Dwight Sims, a witness called by the defense, testified that he was in the vicinity of the Penney store on the day in question and saw Simmons that day. He said he also saw another man come out of the Penney store wearing a gold colored shirt. On cross-examination he testified that he had never seen Simmons before the incident happened, and that the other man he saw come out of the store wearing a gold colored shirt, ran down the street away from the store.

Kenneth Profit also testified as a witness for Simmons. He said he was standing in front of the Penney store waiting for a bus on the day in question. He said that a "dude" came out of the Penney store running fast; that he was wearing a yellow shirt and he saw him run down the street. He said he did not know Simmons.

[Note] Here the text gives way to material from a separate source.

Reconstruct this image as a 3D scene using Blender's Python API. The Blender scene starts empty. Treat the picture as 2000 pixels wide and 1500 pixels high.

It is difficult to imagine a stronger case of circumstantial evidence than is presented by the record in this case. Certainly there is substantial evidence to sustain the conviction, so the judgment of the trial court is affirmed.

Affirmed.

*873 GEORGE ROSE SMITH, J., concurs.

GEORGE ROSE SMITH, Justice (concurring).

As the majority opinion indicates, in past criminal cases we have approved instructions telling the jury that when the State relies upon circumstantial evidence only, its proof must exclude every reasonable hypothesis except that of the defendant's guilt. The Attorney General now suggests that we should change that rule, in harmony with the doctrine approved in Holland v. United States, 348 U.S. 121, 75 S. Ct. 127, 99 L. Ed. 150 (1954), and hold that the usual instruction upon reasonable doubt covers the ground and makes the special circumstantial evidence instruction unnecessary. The suggestion may very well have merit; compare our treatment of the unavoidable accident instruction in civil cases. Houston v. Adams, 239 Ark. 346, 389 S.W.2d 872 (1965). We need not explore the question here, since the judgment is being affirmed, but I think it appropriate to mention in this concurring opinion the possibility that our rule may be re-examined in some proper case in the future.